§ **Source data**

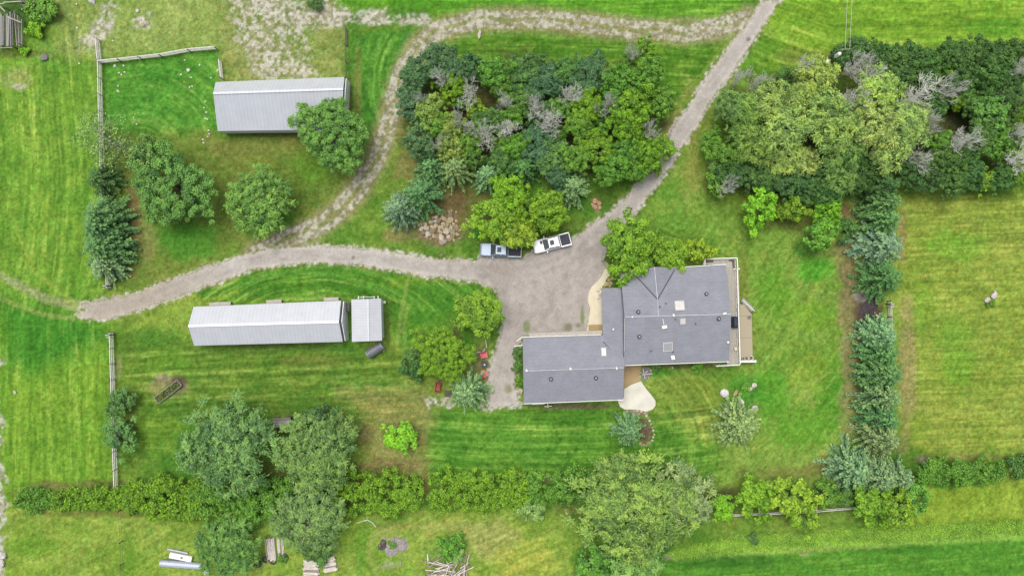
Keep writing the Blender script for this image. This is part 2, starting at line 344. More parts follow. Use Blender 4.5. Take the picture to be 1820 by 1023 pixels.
# --- bare and dry soil: under trees, along rows, worn edges; also painted eave shade
for b in [(236, 400, 16, 95, (126, 112, 66), .85), (262, 430, 22, 40, (146, 142, 78), .6), (205, 480, 30, 30, (110, 116, 50), .7), (410, 265, 60, 16, (134, 134, 62), .6), (560, 250, 70, 22, (132, 132, 60), .6), (430, 300, 40, 50, (122, 132, 52), .5), (620, 300, 40, 20, (126, 132, 54), .5),
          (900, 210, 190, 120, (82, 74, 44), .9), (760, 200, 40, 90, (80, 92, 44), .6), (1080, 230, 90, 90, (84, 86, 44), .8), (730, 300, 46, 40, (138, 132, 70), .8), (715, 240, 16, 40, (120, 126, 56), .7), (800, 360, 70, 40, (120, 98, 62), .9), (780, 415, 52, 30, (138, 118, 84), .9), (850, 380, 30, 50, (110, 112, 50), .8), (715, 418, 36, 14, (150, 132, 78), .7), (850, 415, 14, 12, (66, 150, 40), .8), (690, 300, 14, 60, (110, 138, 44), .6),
          (1060, 362, 13, 18, (172, 142, 100), .9), (960, 430, 70, 22, (104, 114, 44), .8), (1080, 340, 60, 30, (92, 126, 36), .7), (1010, 400, 40, 20, (112, 128, 48), .6), (1230, 290, 26, 70, (142, 146, 62), .7), (1280, 340, 26, 22, (120, 128, 56), .6),
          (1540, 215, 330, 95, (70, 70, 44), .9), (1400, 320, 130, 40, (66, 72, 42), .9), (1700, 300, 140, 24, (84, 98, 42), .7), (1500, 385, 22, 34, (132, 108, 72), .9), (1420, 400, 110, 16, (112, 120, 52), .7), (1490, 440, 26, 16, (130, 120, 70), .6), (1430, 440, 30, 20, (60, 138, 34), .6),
          (1512, 600, 26, 190, (144, 134, 84), .85), (1526, 640, 9, 150, (112, 88, 62), .85), (1510, 470, 24, 80, (134, 122, 76), .85), (1603, 420, 10, 60, (160, 140, 82), .75), (1612, 650, 18, 150, (160, 150, 88), .8), (1545, 553, 22, 24, (66, 56, 52), .95), (1535, 527, 18, 10, (142, 134, 124), .9, ), (1556, 560, 8, 8, (112, 70, 58), .9), (1600, 790, 40, 20, (140, 136, 72), .5), (1560, 800, 60, 18, (112, 104, 66), .7),
          (1740, 812, 70, 8, (146, 140, 76), .6), (1640, 815, 30, 12, (118, 116, 66), .7), (1480, 830, 40, 20, (136, 122, 72), .7), (1400, 840, 90, 12, (132, 134, 64), .6), (1380, 905, 120, 20, (96, 108, 46), .7), (1290, 885, 30, 24, (92, 86, 56), .8), (1640, 820, 14, 10, (150, 140, 130), .6),
          (1160, 880, 120, 60, (82, 102, 40), .8), (970, 850, 50, 8, (136, 130, 96), .8), (1010, 905, 60, 16, (138, 132, 70), .6), (960, 900, 40, 12, (90, 160, 40), .6), (1120, 1000, 70, 34, (72, 132, 40), .7), (1200, 950, 40, 20, (112, 132, 46), .6), (1185, 990, 12, 5, (150, 142, 110), .6),
          (560, 870, 200, 50, (86, 96, 40), .8), (250, 860, 220, 10, (112, 112, 58), .7), (300, 912, 250, 8, (122, 118, 56), .7), (700, 912, 70, 8, (128, 128, 52), .6), (540, 760, 60, 40, (84, 82, 50), .8), (230, 745, 20, 40, (110, 122, 52), .6), (690, 775, 34, 26, (130, 134, 66), .5),
          (790, 640, 50, 60, (112, 118, 56), .8), (855, 645, 16, 50, (132, 122, 78), .8), (850, 590, 20, 20, (112, 126, 52), .6), (900, 640, 20, 60, (166, 158, 142), .5), (1020, 722, 90, 6, (112, 96, 72), .9, .5), (922, 640, 10, 60, (88, 108, 48), .8, .5), (1200, 650, 90, 6, (104, 104, 62), .8, .5), (1330, 600, 22, 60, (128, 140, 52), .5), (1322, 490, 10, 60, (132, 136, 54), .6, .4),  # brown strip below the garage eave has the eave's shade painted in
          (1145, 765, 16, 26, (118, 88, 76), .9, .4), (1133, 732, 24, 8, (158, 146, 122), .7), (1105, 440, 60, 60, (96, 96, 50), .6), (1090, 478, 12, 16, (150, 124, 78), .7), (300, 690, 36, 24, (150, 146, 88), .7), (318, 680, 16, 16, (104, 84, 70), .8), (290, 672, 14, 10, (166, 150, 120), .6),
          (425, 620, 90, 10, (92, 122, 42), .6), (510, 615, 120, 6, (78, 104, 40), .8), (688, 575, 6, 50, (88, 106, 44), .7), (500, 238, 120, 7, (84, 92, 40), .8, .5), (622, 175, 6, 50, (110, 112, 52), .7),  # dark green strips below the long shed paint its eave shadow
          (700, 970, 26, 24, (150, 158, 96), .5), (30, 20, 60, 50, (64, 96, 40), .8), (80, 60, 34, 50, (98, 150, 36), .6), (40, 95, 60, 8, (104, 112, 48), .8), (80, 102, 8, 6, (128, 124, 128), .9, .5), (30, 140, 30, 20, (164, 160, 98), .5), (35, 155, 12, 5, (196, 190, 170), .5), (575, 985, 40, 14, (130, 150, 60), .5), (800, 985, 50, 30, (110, 150, 60), .6),
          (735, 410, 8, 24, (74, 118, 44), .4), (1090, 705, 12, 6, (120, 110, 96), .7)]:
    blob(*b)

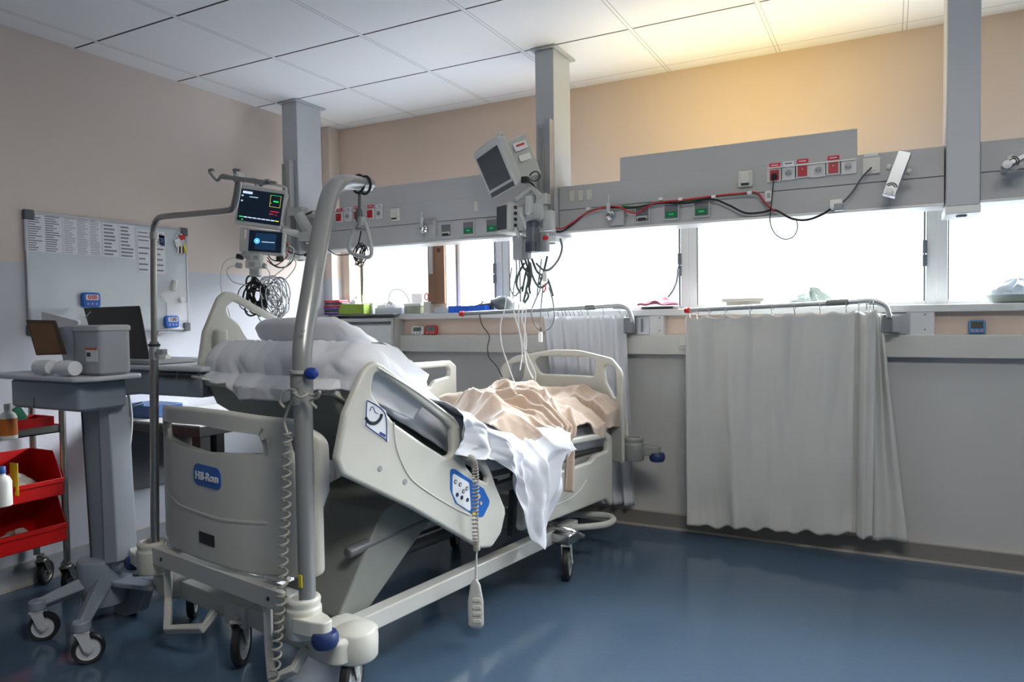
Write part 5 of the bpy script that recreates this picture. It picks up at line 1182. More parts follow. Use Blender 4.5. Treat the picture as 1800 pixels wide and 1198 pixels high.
def crumple(name, lab, cat, c, rx, ry, rz_, seed, mm, parent=None, k=1.0):
    def f(u, v):
        q = u * 2 * PI; ph = v * PI * .5; r = 1 + .35 * nz(math.cos(q) * 2, math.sin(q) * 2, seed + v * 3) * k
        return Vector((c[0] + rx * math.cos(q) * math.cos(ph) * r, c[1] + ry * math.sin(q) * math.cos(ph) * r, c[2] + rz_ * math.sin(ph) * (1 + .6 * nz(math.cos(q) * 3, math.sin(q) * 3, seed + 5) * k)))
    m = MB().grid(26, 10, f, closeu=True)
    if parent: return obj(name, m, mm, parent, world=True)
    o = obj(name, m, mm, loc=c); tag(o, lab, cat); return o
TISS = mat('tissue_white', (232, 234, 238), .9)
crumple('tissue', '', '', (t.location.x, t.location.y, at(617, 536, 'y', 4.09).z), .045, .04, .045, 3, TISS, t)
CLR = mat('clear_box', (206, 212, 218), .2, alpha=.85)
zs_ = WZ0 + .001
boxy('storage_box', 'small clear plastic box stacked with packets beside the green tissue box', 'box', 640, 655, 532, zs_, 4.12, .08, CLR)
boxy('storage_box', 'flat pale box full of wrapped dressings on the window sill', 'box', 659, 706, 541, zs_, 4.12, .09, mat('box_pale', (196, 202, 212), .4))
crumple('packet', 'crumpled white wrapped packets lying on the flat pale box', 'packet', (at(682, 541, 'y', 4.16).x, 4.165, at(682, 541, 'y', 4.16).z), .10, .04, .035, 11, TISS, k=1.6)
boxy('storage_tub', 'clear tub with white lid on the window sill left of the scissors', 'tub', 710, 738, 538, zs_, 4.12, .09, mat('tub_clear', (150, 158, 140), .25, alpha=.9))
t = boxy('tub_lid', 'white lid on the clear tub', 'lid', 709, 739, 533, at(720, 538, 'y', 4.12).z + .001, 4.117, .095, WHITE_P)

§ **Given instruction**
Repeat the data above exactly, but not the pictures.

§ **Written reply**
Keep writing the Blender script for this image. This is part 2, starting at line 344. More parts follow. Use Blender 4.5. Take the picture to be 1820 by 1023 pixels.
# --- bare and dry soil: under trees, along rows, worn edges; also painted eave shade
for b in [(236, 400, 16, 95, (126, 112, 66), .85), (262, 430, 22, 40, (146, 142, 78), .6), (205, 480, 30, 30, (110, 116, 50), .7), (410, 265, 60, 16, (134, 134, 62), .6), (560, 250, 70, 22, (132, 132, 60), .6), (430, 300, 40, 50, (122, 132, 52), .5), (620, 300, 40, 20, (126, 132, 54), .5),
          (900, 210, 190, 120, (82, 74, 44), .9), (760, 200, 40, 90, (80, 92, 44), .6), (1080, 230, 90, 90, (84, 86, 44), .8), (730, 300, 46, 40, (138, 132, 70), .8), (715, 240, 16, 40, (120, 126, 56), .7), (800, 360, 70, 40, (120, 98, 62), .9), (780, 415, 52, 30, (138, 118, 84), .9), (850, 380, 30, 50, (110, 112, 50), .8), (715, 418, 36, 14, (150, 132, 78), .7), (850, 415, 14, 12, (66, 150, 40), .8), (690, 300, 14, 60, (110, 138, 44), .6),
          (1060, 362, 13, 18, (172, 142, 100), .9), (960, 430, 70, 22, (104, 114, 44), .8), (1080, 340, 60, 30, (92, 126, 36), .7), (1010, 400, 40, 20, (112, 128, 48), .6), (1230, 290, 26, 70, (142, 146, 62), .7), (1280, 340, 26, 22, (120, 128, 56), .6),
          (1540, 215, 330, 95, (70, 70, 44), .9), (1400, 320, 130, 40, (66, 72, 42), .9), (1700, 300, 140, 24, (84, 98, 42), .7), (1500, 385, 22, 34, (132, 108, 72), .9), (1420, 400, 110, 16, (112, 120, 52), .7), (1490, 440, 26, 16, (130, 120, 70), .6), (1430, 440, 30, 20, (60, 138, 34), .6),
          (1512, 600, 26, 190, (144, 134, 84), .85), (1526, 640, 9, 150, (112, 88, 62), .85), (1510, 470, 24, 80, (134, 122, 76), .85), (1603, 420, 10, 60, (160, 140, 82), .75), (1612, 650, 18, 150, (160, 150, 88), .8), (1545, 553, 22, 24, (66, 56, 52), .95), (1535, 527, 18, 10, (142, 134, 124), .9, ), (1556, 560, 8, 8, (112, 70, 58), .9), (1600, 790, 40, 20, (140, 136, 72), .5), (1560, 800, 60, 18, (112, 104, 66), .7),
          (1740, 812, 70, 8, (146, 140, 76), .6), (1640, 815, 30, 12, (118, 116, 66), .7), (1480, 830, 40, 20, (136, 122, 72), .7), (1400, 840, 90, 12, (132, 134, 64), .6), (1380, 905, 120, 20, (96, 108, 46), .7), (1290, 885, 30, 24, (92, 86, 56), .8), (1640, 820, 14, 10, (150, 140, 130), .6),
          (1160, 880, 120, 60, (82, 102, 40), .8), (970, 850, 50, 8, (136, 130, 96), .8), (1010, 905, 60, 16, (138, 132, 70), .6), (960, 900, 40, 12, (90, 160, 40), .6), (1120, 1000, 70, 34, (72, 132, 40), .7), (1200, 950, 40, 20, (112, 132, 46), .6), (1185, 990, 12, 5, (150, 142, 110), .6),
          (560, 870, 200, 50, (86, 96, 40), .8), (250, 860, 220, 10, (112, 112, 58), .7), (300, 912, 250, 8, (122, 118, 56), .7), (700, 912, 70, 8, (128, 128, 52), .6), (540, 760, 60, 40, (84, 82, 50), .8), (230, 745, 20, 40, (110, 122, 52), .6), (690, 775, 34, 26, (130, 134, 66), .5),
          (790, 640, 50, 60, (112, 118, 56), .8), (855, 645, 16, 50, (132, 122, 78), .8), (850, 590, 20, 20, (112, 126, 52), .6), (900, 640, 20, 60, (166, 158, 142), .5), (1020, 722, 90, 6, (112, 96, 72), .9, .5), (922, 640, 10, 60, (88, 108, 48), .8, .5), (1200, 650, 90, 6, (104, 104, 62), .8, .5), (1330, 600, 22, 60, (128, 140, 52), .5), (1322, 490, 10, 60, (132, 136, 54), .6, .4),  # brown strip below the garage eave has the eave's shade painted in
          (1145, 765, 16, 26, (118, 88, 76), .9, .4), (1133, 732, 24, 8, (158, 146, 122), .7), (1105, 440, 60, 60, (96, 96, 50), .6), (1090, 478, 12, 16, (150, 124, 78), .7), (300, 690, 36, 24, (150, 146, 88), .7), (318, 680, 16, 16, (104, 84, 70), .8), (290, 672, 14, 10, (166, 150, 120), .6),
          (425, 620, 90, 10, (92, 122, 42), .6), (510, 615, 120, 6, (78, 104, 40), .8), (688, 575, 6, 50, (88, 106, 44), .7), (500, 238, 120, 7, (84, 92, 40), .8, .5), (622, 175, 6, 50, (110, 112, 52), .7),  # dark green strips below the long shed paint its eave shadow
          (700, 970, 26, 24, (150, 158, 96), .5), (30, 20, 60, 50, (64, 96, 40), .8), (80, 60, 34, 50, (98, 150, 36), .6), (40, 95, 60, 8, (104, 112, 48), .8), (80, 102, 8, 6, (128, 124, 128), .9, .5), (30, 140, 30, 20, (164, 160, 98), .5), (35, 155, 12, 5, (196, 190, 170), .5), (575, 985, 40, 14, (130, 150, 60), .5), (800, 985, 50, 30, (110, 150, 60), .6),
          (735, 410, 8, 24, (74, 118, 44), .4), (1090, 705, 12, 6, (120, 110, 96), .7)]:
    blob(*b)

Write part 5 of the bpy script that recreates this picture. It picks up at line 1182. More parts follow. Use Blender 4.5. Treat the picture as 1800 pixels wide and 1198 pixels high.
def crumple(name, lab, cat, c, rx, ry, rz_, seed, mm, parent=None, k=1.0):
    def f(u, v):
        q = u * 2 * PI; ph = v * PI * .5; r = 1 + .35 * nz(math.cos(q) * 2, math.sin(q) * 2, seed + v * 3) * k
        return Vector((c[0] + rx * math.cos(q) * math.cos(ph) * r, c[1] + ry * math.sin(q) * math.cos(ph) * r, c[2] + rz_ * math.sin(ph) * (1 + .6 * nz(math.cos(q) * 3, math.sin(q) * 3, seed + 5) * k)))
    m = MB().grid(26, 10, f, closeu=True)
    if parent: return obj(name, m, mm, parent, world=True)
    o = obj(name, m, mm, loc=c); tag(o, lab, cat); return o
TISS = mat('tissue_white', (232, 234, 238), .9)
crumple('tissue', '', '', (t.location.x, t.location.y, at(617, 536, 'y', 4.09).z), .045, .04, .045, 3, TISS, t)
CLR = mat('clear_box', (206, 212, 218), .2, alpha=.85)
zs_ = WZ0 + .001
boxy('storage_box', 'small clear plastic box stacked with packets beside the green tissue box', 'box', 640, 655, 532, zs_, 4.12, .08, CLR)
boxy('storage_box', 'flat pale box full of wrapped dressings on the window sill', 'box', 659, 706, 541, zs_, 4.12, .09, mat('box_pale', (196, 202, 212), .4))
crumple('packet', 'crumpled white wrapped packets lying on the flat pale box', 'packet', (at(682, 541, 'y', 4.16).x, 4.165, at(682, 541, 'y', 4.16).z), .10, .04, .035, 11, TISS, k=1.6)
boxy('storage_tub', 'clear tub with white lid on the window sill left of the scissors', 'tub', 710, 738, 538, zs_, 4.12, .09, mat('tub_clear', (150, 158, 140), .25, alpha=.9))
t = boxy('tub_lid', 'white lid on the clear tub', 'lid', 709, 739, 533, at(720, 538, 'y', 4.12).z + .001, 4.117, .095, WHITE_P)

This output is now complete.